Desde campaña y en lo que ha sido el régimen de la Cuarta Transformación el discurso narrativo del presidente López Obrador ha utilizado el concepto de corrupción del pasado para justificar acciones, cambios de leyes, destrucción y creación de instituciones.
Quienes apoyaron a AMLO a llegar a la presidencia tenían la certeza de que se iba no solo a descubrir sino también castigar la corrupción de los gobiernos pasados. Inclusive fue un rotundo SI a la encuesta que los inicios de este sexenio a la consulta sobre si se debía juzgar a los expresidentes. Si el pueblo manda, este gobierno abandonó estos deseos y en un acto por demás contrario a lo que se prometió exoneró al expresidente Peña Nieto. Inclusive lo ha reconocido como un demócrata que no se metió para impedir el triunfo. Lo que sin duda valió que se borrará la vinculación con el caso Odebrecht, la casa blanca y la muerte de los estudiantes de Ayotzinapa.
Hace unos días, el presidente AMLO entregó una presea y reconocimiento al ex secretario peñista de Defensa Nacional Cienfuegos que ha sido señalado en investigaciones periodísticas por vínculos con la delincuencia organizada. Recordemos que ya había sido detenido en los Estados Unidos, pero «algo» sucedió de un día para otro para el presidente hiciera esfuerzos para lograr su liberación con la condición de que sería investigado en nuestro país. Sin embargo, al final fue exonerado y liberado de toda responsabilidad.
¿Cuántos políticos y crímenes del pasado han sido judicializados y sancionados conforme la ley?

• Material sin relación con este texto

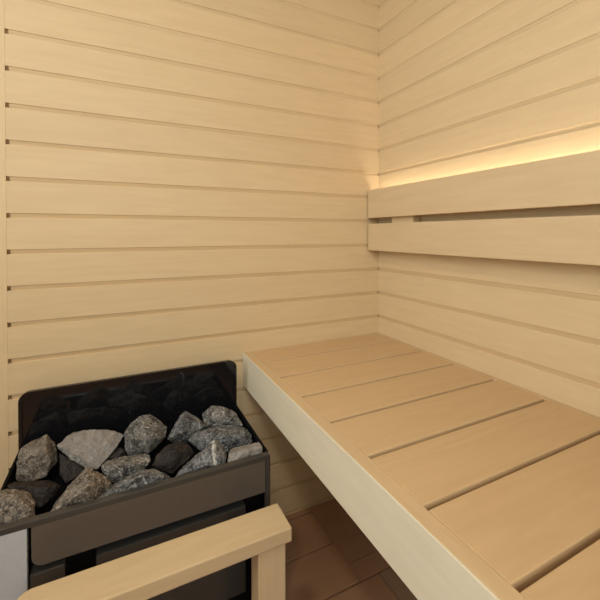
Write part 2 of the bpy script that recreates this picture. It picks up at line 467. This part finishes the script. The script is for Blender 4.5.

Tal parecería que vende muy bien el discurso de la corrupción solamente para polarizar a la sociedad y con fines maquiavélicos de propaganda ideológica sin resultados efectivos de un combate frontal, transparente y legal de los actos delictivos del pasado.
Hoy ese discurso se usa para combatir al poder judicial y eliminar fideicomisos. En la retórica y debate político el presidente va ganado la batalla de la percepción política. Lo mismo que sucedió en sus tiempos de campaña y que lograron entusiasmar a los simpatizantes. Solo faltaría ver que se pudiera documentar y en su caso judicializar los actos de corrupción.
Aunque el presidente ha definido que defender los privilegios es un pecado social, es preciso especificar que constituye una falta constitucional acusar de un delito y no proceder legalmente a su persecución y sanción. Mucho más cuando es el poder ejecutivo, es decir, de responsabilidad de la procuraduría de justicia, la investigación y presentación de las denuncias.
Este ha sido el modus operandi de la lucha política polarizada del presidente que alimenta una percepción ciudadana que sigue fiel a sus pronunciamientos sin importar las evidencias y pruebas.